Disney and Spectrum reach a new deal that includes Disney+ and ESPN subscriptions

The news: Disney and Charter Spectrum buried the hatchet after a nearly two-week-long battle over carriage fees that saw Disney block access to ESPN and ABC for the provider’s nearly 15 million customers. Spectrum customers were able to access the channels again as of Monday morning.

  • Under a new deal, Spectrum TV Select customers will have access to the ad-supported tier for Disney+, while Spectrum TV Select Plus customers will also gain access to ESPN Plus—and (eventually) the standalone ESPN streaming service that Disney has been planning.

Transitional phase: The ESPN and ABC blackout may have initially been about carriage fees, but it soon evolved into a clash over the future of TV viewership and Disney’s streaming ambitions.

  • Disney is going through an identity crisis. CEO Bob Iger publicly mulled selling the company’s linear TV assets to fully focus on streaming, and said it’s seeking a “strategic partner” for ESPN. The company significantly hiked prices for Disney+ and Hulu services over the summer, drawing ire from consumers.
  • Viewership and advertising spending are gradually but inevitably moving away from linear TV and toward digital video platforms, pressuring Disney to squeeze as much out of its TV business as it can in the time it has left while it tries to onboard consumers to Disney+.
  • Disney used the blackout, which took place during the US Open and start of the NFL season, to do exactly that. The company encouraged consumers to subscribe to its own paidTV service Hulu + Live TV days into the dispute, and even offered a 30% discount over this past weekend.

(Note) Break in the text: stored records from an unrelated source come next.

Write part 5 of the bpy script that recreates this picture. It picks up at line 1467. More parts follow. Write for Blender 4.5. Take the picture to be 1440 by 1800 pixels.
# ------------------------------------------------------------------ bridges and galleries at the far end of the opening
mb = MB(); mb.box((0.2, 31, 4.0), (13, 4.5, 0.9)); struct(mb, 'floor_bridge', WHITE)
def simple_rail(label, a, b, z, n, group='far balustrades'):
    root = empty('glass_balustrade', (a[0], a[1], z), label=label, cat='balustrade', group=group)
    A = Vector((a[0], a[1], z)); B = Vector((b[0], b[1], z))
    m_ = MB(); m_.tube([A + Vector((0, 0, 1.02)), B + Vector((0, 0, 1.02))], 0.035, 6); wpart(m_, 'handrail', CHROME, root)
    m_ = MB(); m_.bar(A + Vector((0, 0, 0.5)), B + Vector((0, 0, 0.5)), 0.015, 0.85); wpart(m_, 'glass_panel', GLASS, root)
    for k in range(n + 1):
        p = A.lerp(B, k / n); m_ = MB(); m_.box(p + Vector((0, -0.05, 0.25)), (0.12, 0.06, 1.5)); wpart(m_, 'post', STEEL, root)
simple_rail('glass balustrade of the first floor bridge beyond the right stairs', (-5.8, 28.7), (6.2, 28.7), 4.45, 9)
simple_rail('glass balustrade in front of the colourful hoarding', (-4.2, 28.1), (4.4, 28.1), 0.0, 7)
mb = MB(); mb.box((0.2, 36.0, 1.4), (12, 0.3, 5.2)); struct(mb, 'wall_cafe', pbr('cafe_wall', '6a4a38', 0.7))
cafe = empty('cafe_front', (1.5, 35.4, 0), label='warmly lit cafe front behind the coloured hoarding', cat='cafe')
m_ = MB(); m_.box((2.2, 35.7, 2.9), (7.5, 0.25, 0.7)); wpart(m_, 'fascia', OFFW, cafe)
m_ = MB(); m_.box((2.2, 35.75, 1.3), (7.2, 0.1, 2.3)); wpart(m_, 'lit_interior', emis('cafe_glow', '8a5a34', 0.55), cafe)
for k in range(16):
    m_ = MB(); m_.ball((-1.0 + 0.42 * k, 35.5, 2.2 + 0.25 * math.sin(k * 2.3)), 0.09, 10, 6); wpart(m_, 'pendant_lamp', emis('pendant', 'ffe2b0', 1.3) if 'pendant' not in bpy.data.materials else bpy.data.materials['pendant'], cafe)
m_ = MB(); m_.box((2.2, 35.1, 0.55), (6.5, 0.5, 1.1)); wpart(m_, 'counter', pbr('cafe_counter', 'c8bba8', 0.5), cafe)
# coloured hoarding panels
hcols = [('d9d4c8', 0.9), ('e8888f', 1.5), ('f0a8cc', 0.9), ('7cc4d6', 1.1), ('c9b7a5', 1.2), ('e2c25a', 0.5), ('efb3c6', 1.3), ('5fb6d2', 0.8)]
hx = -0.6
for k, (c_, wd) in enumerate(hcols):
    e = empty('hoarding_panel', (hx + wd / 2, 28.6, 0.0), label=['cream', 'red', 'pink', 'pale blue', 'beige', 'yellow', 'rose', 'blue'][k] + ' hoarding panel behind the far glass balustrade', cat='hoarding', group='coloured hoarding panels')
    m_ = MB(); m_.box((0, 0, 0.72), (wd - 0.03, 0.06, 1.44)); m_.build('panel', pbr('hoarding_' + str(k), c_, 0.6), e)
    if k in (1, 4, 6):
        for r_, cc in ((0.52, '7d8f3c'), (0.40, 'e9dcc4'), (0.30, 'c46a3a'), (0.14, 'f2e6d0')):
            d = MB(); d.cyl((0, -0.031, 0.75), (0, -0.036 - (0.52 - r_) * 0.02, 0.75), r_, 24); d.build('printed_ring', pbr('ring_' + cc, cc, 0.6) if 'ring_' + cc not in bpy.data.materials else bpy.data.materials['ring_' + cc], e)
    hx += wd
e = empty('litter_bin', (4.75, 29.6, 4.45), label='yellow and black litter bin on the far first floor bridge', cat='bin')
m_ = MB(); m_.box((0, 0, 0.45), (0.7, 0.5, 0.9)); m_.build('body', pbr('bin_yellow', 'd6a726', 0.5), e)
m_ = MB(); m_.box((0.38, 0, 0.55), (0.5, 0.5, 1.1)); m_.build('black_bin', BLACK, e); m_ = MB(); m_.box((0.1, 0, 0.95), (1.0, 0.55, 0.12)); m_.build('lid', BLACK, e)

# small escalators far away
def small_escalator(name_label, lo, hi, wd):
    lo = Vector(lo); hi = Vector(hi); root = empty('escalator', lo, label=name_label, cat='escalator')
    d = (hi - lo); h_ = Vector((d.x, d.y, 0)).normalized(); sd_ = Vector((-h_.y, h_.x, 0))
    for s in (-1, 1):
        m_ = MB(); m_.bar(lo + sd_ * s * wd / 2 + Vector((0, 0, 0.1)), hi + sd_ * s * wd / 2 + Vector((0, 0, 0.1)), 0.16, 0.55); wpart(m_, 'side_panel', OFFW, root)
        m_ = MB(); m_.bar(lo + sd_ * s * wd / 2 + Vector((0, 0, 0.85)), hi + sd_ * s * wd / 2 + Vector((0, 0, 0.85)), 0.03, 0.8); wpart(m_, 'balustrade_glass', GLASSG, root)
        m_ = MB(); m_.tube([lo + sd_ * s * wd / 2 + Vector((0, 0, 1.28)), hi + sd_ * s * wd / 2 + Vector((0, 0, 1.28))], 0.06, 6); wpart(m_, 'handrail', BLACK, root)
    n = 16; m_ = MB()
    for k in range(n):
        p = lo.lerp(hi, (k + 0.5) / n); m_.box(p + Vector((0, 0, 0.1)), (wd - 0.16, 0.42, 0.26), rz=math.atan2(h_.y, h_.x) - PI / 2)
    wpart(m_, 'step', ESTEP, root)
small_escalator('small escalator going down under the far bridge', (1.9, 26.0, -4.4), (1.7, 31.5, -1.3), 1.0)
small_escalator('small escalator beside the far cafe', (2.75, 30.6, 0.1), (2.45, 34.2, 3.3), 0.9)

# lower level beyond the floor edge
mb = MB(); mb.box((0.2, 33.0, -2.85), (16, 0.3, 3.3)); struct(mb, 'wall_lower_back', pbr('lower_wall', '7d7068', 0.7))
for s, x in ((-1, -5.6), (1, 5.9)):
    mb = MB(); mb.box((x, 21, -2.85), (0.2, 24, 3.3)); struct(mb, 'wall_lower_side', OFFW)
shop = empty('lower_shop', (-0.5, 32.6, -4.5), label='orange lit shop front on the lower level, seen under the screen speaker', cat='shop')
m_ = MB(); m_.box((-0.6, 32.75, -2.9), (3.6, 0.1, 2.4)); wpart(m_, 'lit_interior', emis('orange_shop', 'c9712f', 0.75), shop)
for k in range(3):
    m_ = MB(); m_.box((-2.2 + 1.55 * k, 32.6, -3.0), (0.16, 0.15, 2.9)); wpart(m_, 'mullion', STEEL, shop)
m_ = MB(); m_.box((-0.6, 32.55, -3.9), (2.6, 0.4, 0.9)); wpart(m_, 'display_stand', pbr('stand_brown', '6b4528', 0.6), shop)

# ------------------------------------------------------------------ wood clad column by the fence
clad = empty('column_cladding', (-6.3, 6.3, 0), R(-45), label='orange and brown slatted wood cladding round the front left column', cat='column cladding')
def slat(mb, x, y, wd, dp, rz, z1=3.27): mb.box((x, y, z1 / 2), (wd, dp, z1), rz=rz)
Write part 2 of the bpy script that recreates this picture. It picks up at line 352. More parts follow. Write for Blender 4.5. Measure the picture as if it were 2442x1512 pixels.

Our take: The blackout was a significant moment in the transition away from linear TV services, creating friction not just for providers like Spectrum but also for consumers who may now be thinking about which services to subscribe to in the long term.

  • “The dispute still raises questions about the viability of the cable bundle and the streaming business model,” said Insider Intelligence principal analyst Paul Verna. “The structural problems with both of those paradigms will not only continue but accelerate.”